— GOAL OF THE EXERCISE —
Extract, in full, the lines below, beginning at the first and ending with the line that contains "col = scene.collection". Pictures do not belong in the copy.
---------- SUPPLIED DATA ----------
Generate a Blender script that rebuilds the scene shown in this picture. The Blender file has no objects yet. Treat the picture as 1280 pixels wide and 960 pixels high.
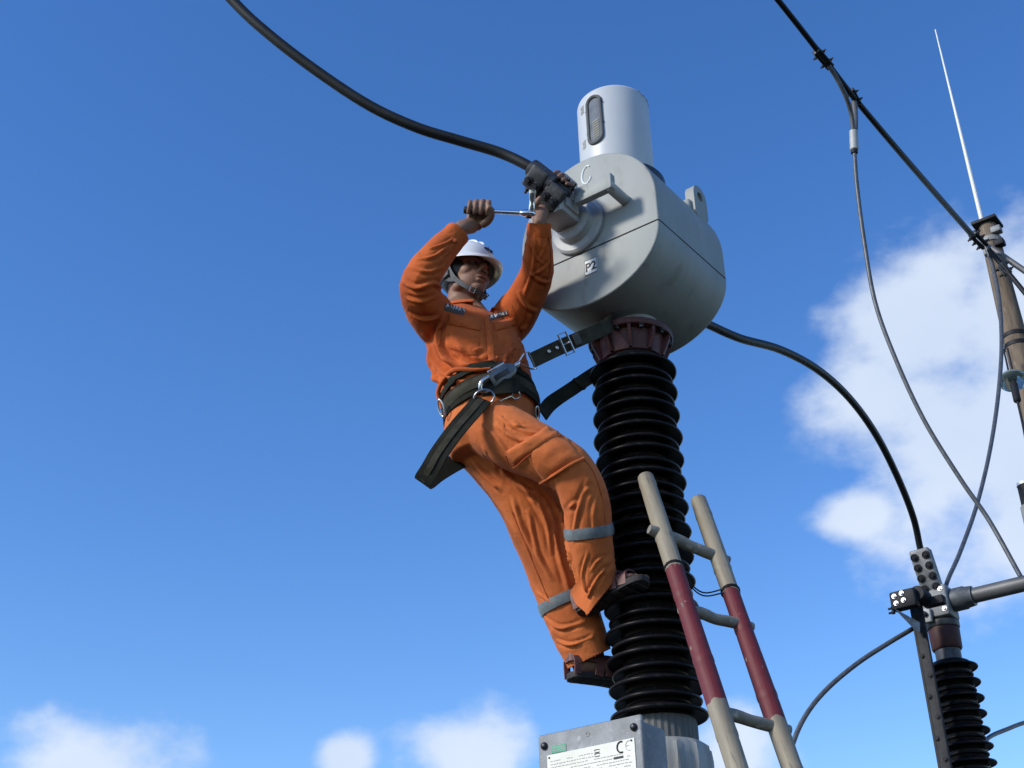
import bpy, bmesh, math, random
import numpy as np
from mathutils import Vector, Matrix, noise as mnoise
from mathutils.bvhtree import BVHTree
random.seed(7); np.random.seed(7)
R = math.radians
scene = bpy.context.scene
col = scene.collection

# ------------------------------------------------------------------ camera
CAM = np.array([0.0, 0.0, 1.6])
FPX = 1650.0                                  # focal length in units of a 1280 px wide picture
PITCH = math.atan(FPX/2906); ROLL = math.atan(72/2906)
_d = np.array([0, math.cos(PITCH), math.sin(PITCH)]); _u0 = np.array([0, -math.sin(PITCH), math.cos(PITCH)]); _r0 = np.array([1.0, 0, 0])
_r = _r0*math.cos(ROLL) - _u0*math.sin(ROLL); _u = _u0*math.cos(ROLL) + _r0*math.sin(ROLL)
cam = bpy.data.cameras.new('camera'); cam_o = bpy.data.objects.new('camera', cam); col.objects.link(cam_o)
cam.sensor_fit = 'HORIZONTAL'; cam.sensor_width = 36; cam.lens = 36*FPX/1280; cam.clip_end = 5000; cam.clip_start = 0.02
cam_o.matrix_world = Matrix(((_r[0], _u[0], -_d[0], CAM[0]), (_r[1], _u[1], -_d[1], CAM[1]), (_r[2], _u[2], -_d[2], CAM[2]), (0, 0, 0, 1)))
scene.camera = cam_o
def ray(x, y): return _d + _r*(x-640)/FPX - _u*(y-480)/FPX
def at(x, y, Y):
    "the point of the place seen at (x, y) that lies Y metres north of the camera"
    q = ray(x, y); return CAM + q*(Y/q[1])

# ------------------------------------------------------------------ sky, sun, exposure
SUN_EL = R(31); SUN_AZ = R(-117)              # azimuth from north (+Y), clockwise
sun_dir = np.array([math.sin(SUN_AZ)*math.cos(SUN_EL), math.cos(SUN_AZ)*math.cos(SUN_EL), math.sin(SUN_EL)])
world = bpy.data.worlds.new('World'); scene.world = world; world.use_nodes = True
nt = world.node_tree; nt.nodes.clear()
def nd(t, **kw):
    n = nt.nodes.new(t)
    for k, v in kw.items(): setattr(n, k, v)
    return n
def mth(op, a, b=None, c=None):
    n = nd('ShaderNodeMath', operation=op)
    for i, v in enumerate((a, b, c)):
        if v is None: continue
        if isinstance(v, (int, float)): n.inputs[i].default_value = v
        else: nt.links.new(v, n.inputs[i])
    return n.outputs[0]
sky = nd('ShaderNodeTexSky', sky_type='NISHITA'); sky.sun_disc = False
sky.sun_elevation = SUN_EL; sky.sun_rotation = SUN_AZ; sky.altitude = 0; sky.air_density = 1.0; sky.dust_density = 0.15; sky.ozone_density = 2.2
hsv = nd('ShaderNodeHueSaturation'); hsv.inputs['Saturation'].default_value = 1.29; hsv.inputs['Hue'].default_value = 0.511; hsv.inputs['Value'].default_value = 1.0
nt.links.new(sky.outputs[0], hsv.inputs['Color'])
tc = nd('ShaderNodeTexCoord'); vdir = tc.outputs['Generated']
def dirpx(x, y): q = ray(x, y); return q/np.linalg.norm(q)
def azel(a, e): a, e = R(a), R(e); return np.array([math.sin(a)*math.cos(e), math.cos(a)*math.cos(e), math.sin(e)])
# fair-weather clouds: soft puffs (direction, half width, half height), those in view and their kin all round
puffs = [(dirpx(1240, 560), .122, .110), (dirpx(1165, 405), .082, .072), (dirpx(1280, 390), .08, .075), (dirpx(1095, 500), .060, .046), (dirpx(1070, 640), .042, .024), (dirpx(1310, 660), .09, .05), (dirpx(100, 955), .072, .042), (dirpx(580, 945), .056, .036),
         (dirpx(432, 948), .026, .02), (dirpx(925, 940), .045, .036)]
rs = random.Random(3)
for k in range(13):
    a = 48 + k*21 + rs.uniform(-6, 6); e = rs.uniform(9, 30)
    puffs.append((azel(a, e), rs.uniform(.07, .15), rs.uniform(.04, .08)))
n1 = nd('ShaderNodeTexNoise'); n1.inputs['Scale'].default_value = 15; n1.inputs['Detail'].default_value = 7; n1.inputs['Roughness'].default_value = .55; n1.inputs['Distortion'].default_value = 0
mp = nd('ShaderNodeMapping'); mp.inputs['Scale'].default_value = (1, 1, 1.5); nt.links.new(vdir, mp.inputs[0]); nt.links.new(mp.outputs[0], n1.inputs['Vector'])
n2 = nd('ShaderNodeTexNoise'); n2.inputs['Scale'].default_value = 4.5; n2.inputs['Detail'].default_value = 4; nt.links.new(mp.outputs[0], n2.inputs['Vector'])
field = None
for c, a, b in puffs:
    s = nd('ShaderNodeVectorMath', operation='SUBTRACT'); nt.links.new(vdir, s.inputs[0]); s.inputs[1].default_value = c
    m = nd('ShaderNodeVectorMath', operation='MULTIPLY'); nt.links.new(s.outputs[0], m.inputs[0]); m.inputs[1].default_value = (1/a, 1/a, 1/b)
    l = nd('ShaderNodeVectorMath', operation='LENGTH'); nt.links.new(m.outputs[0], l.inputs[0])
    v = mth('MULTIPLY', mth('SUBTRACT', 1.0, l.outputs['Value']), 1.0)
    field = v if field is None else mth('SMOOTH_MAX', field, v, .25)
dens = mth('ADD', mth('MAXIMUM', field, -1.0), mth('MULTIPLY', mth('SUBTRACT', n1.outputs[0], .5), 1.55))
mr = nd('ShaderNodeMapRange', interpolation_type='SMOOTHSTEP'); mr.inputs['From Min'].default_value = -.10; mr.inputs['From Max'].default_value = .66; nt.links.new(dens, mr.inputs['Value'])
cov = mth('MULTIPLY', mr.outputs[0], .9)
ccol = nd('ShaderNodeMix', data_type='RGBA'); nt.links.new(n2.outputs[0], ccol.inputs['Factor'])
ccol.inputs['A'].default_value = (2.6, 3.2, 4.2, 1); ccol.inputs['B'].default_value = (4.3, 4.6, 5.0, 1)
mix = nd('ShaderNodeMix', data_type='RGBA'); nt.links.new(cov, mix.inputs['Factor']); nt.links.new(hsv.outputs[0], mix.inputs['A']); nt.links.new(ccol.outputs['Result'], mix.inputs['B'])
bg = nd('ShaderNodeBackground'); bg.inputs['Strength'].default_value = 0.15; nt.links.new(mix.outputs['Result'], bg.inputs['Color'])
wo = nd('ShaderNodeOutputWorld'); nt.links.new(bg.outputs[0], wo.inputs['Surface'])
sun = bpy.data.lights.new('sun', 'SUN'); sun.energy = 2.5; sun.angle = R(9); sun.color = (1.0, .945, .86)
sun_o = bpy.data.objects.new('sun', sun); col.objects.link(sun_o); sun_o.rotation_euler = Vector(tuple(-sun_dir)).to_track_quat('-Z', 'Y').to_euler()
sun_o.location = (-6, -3, 12)
vs = scene.view_settings; vs.view_transform = 'Standard'; vs.look = 'None'; vs.exposure = 0.53; vs.gamma = 1.0; vs.use_curve_mapping = False
scene.render.engine = 'CYCLES'; scene.cycles.use_denoising = True; scene.cycles.max_bounces = 6; scene.cycles.use_adaptive_sampling = True

# ------------------------------------------------------------------ materials
MATS = {}
def mat(name, color, rough=.5, metal=0.0, var=None, vscale=8, bump=0, bscale=60, spec=.5, coat=0, var2=None, vscale2=40, detail=5, stretch=None, sheen=0, trans=0, emit=None, crumple=0, contrast=(.35, .65)):
    "Principled material: colour broken up by noise toward VAR (large) and VAR2 (fine specks), noise bump"
    m = bpy.data.materials.new(name); m.use_nodes = True; t = m.node_tree; b = t.nodes['Principled BSDF']
    b.inputs['Roughness'].default_value = rough; b.inputs['Metallic'].default_value = metal; b.inputs['Specular IOR Level'].default_value = spec
    b.inputs['Coat Weight'].default_value = coat; b.inputs['Base Color'].default_value = (*color, 1); b.inputs['Sheen Weight'].default_value = sheen
    if trans: b.inputs['Transmission Weight'].default_value = trans
    tcn = t.nodes.new('ShaderNodeTexCoord'); src = tcn.outputs['Object']
    if stretch:
        mpn = t.nodes.new('ShaderNodeMapping'); mpn.inputs['Scale'].default_value = stretch; t.links.new(src, mpn.inputs[0]); src2 = mpn.outputs[0]
    else: src2 = src
    cur = None
    def layer(cur, colr, sc, lo, hi, amount=1.0):
        n = t.nodes.new('ShaderNodeTexNoise'); n.inputs['Scale'].default_value = sc; n.inputs['Detail'].default_value = detail; n.inputs['Roughness'].default_value = .6; t.links.new(src2, n.inputs['Vector'])
        r = t.nodes.new('ShaderNodeMapRange'); r.inputs['From Min'].default_value = lo; r.inputs['From Max'].default_value = hi; r.inputs['To Max'].default_value = amount; t.links.new(n.outputs[0], r.inputs['Value'])
        x = t.nodes.new('ShaderNodeMix'); x.data_type = 'RGBA'; t.links.new(r.outputs[0], x.inputs['Factor'])
        if cur is None: x.inputs['A'].default_value = (*color, 1)
        else: t.links.new(cur, x.inputs['A'])
        x.inputs['B'].default_value = (*colr, 1); return x.outputs['Result'], r.outputs[0]
    if var: cur, _ = layer(cur, var, vscale, *contrast)
    if var2: cur, _ = layer(cur, var2, vscale2, .58, .68, .8)
    if cur is not None: t.links.new(cur, b.inputs['Base Color'])
    if bump:
        n = t.nodes.new('ShaderNodeTexNoise'); n.inputs['Scale'].default_value = bscale; n.inputs['Detail'].default_value = 4; t.links.new(src2, n.inputs['Vector'])
        bp = t.nodes.new('ShaderNodeBump'); bp.inputs['Strength'].default_value = bump; bp.inputs['Distance'].default_value = .004; t.links.new(n.outputs[0], bp.inputs['Height']); t.links.new(bp.outputs[0], b.inputs['Normal'])
    if emit: b.inputs['Emission Color'].default_value = (*emit, 1); b.inputs['Emission Strength'].default_value = 1
    if crumple:
        n = t.nodes.new('ShaderNodeTexNoise'); n.inputs['Scale'].default_value = 15; n.inputs['Detail'].default_value = 5; n.inputs['Roughness'].default_value = .5; n.inputs['Distortion'].default_value = 1.1; t.links.new(src, n.inputs['Vector'])
        x = t.nodes.new('ShaderNodeMath'); x.operation = 'SUBTRACT'; t.links.new(n.outputs[0], x.inputs[0]); x.inputs[1].default_value = .5
        y = t.nodes.new('ShaderNodeMath'); y.operation = 'ABSOLUTE'; t.links.new(x.outputs[0], y.inputs[0])
        z = t.nodes.new('ShaderNodeMath'); z.operation = 'POWER'; t.links.new(y.outputs[0], z.inputs[0]); z.inputs[1].default_value = .6
        b2 = t.nodes.new('ShaderNodeBump'); b2.inputs['Strength'].default_value = crumple; b2.inputs['Distance'].default_value = .012; b2.invert = True; t.links.new(z.outputs[0], b2.inputs['Height'])
        if bump: t.links.new(bp.outputs[0], b2.inputs['Normal'])
        t.links.new(b2.outputs[0], b.inputs['Normal'])
    MATS[name] = m; return m
mat('head_paint', (.34, .355, .335), .55, spec=.35, var=(.265, .28, .262), vscale=4, bump=.08, bscale=300, var2=(.235, .235, .21), vscale2=16, stretch=(1, 1, .28), detail=7)
mat('cap_paint', (.54, .565, .58), .45, var=(.48, .50, .515), vscale=5, stretch=(1, 1, .3))
mat('maroon', (.115, .034, .030), .55, spec=.35, var=(.07, .024, .022), vscale=14, bump=.15, bscale=120, var2=(.15, .07, .06), vscale2=70)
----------
— EXERCISE SOLUTION —
Generate a Blender script that rebuilds the scene shown in this picture. The Blender file has no objects yet. Treat the picture as 1280 pixels wide and 960 pixels high.
import bpy, bmesh, math, random
import numpy as np
from mathutils import Vector, Matrix, noise as mnoise
from mathutils.bvhtree import BVHTree
random.seed(7); np.random.seed(7)
R = math.radians
scene = bpy.context.scene
col = scene.collection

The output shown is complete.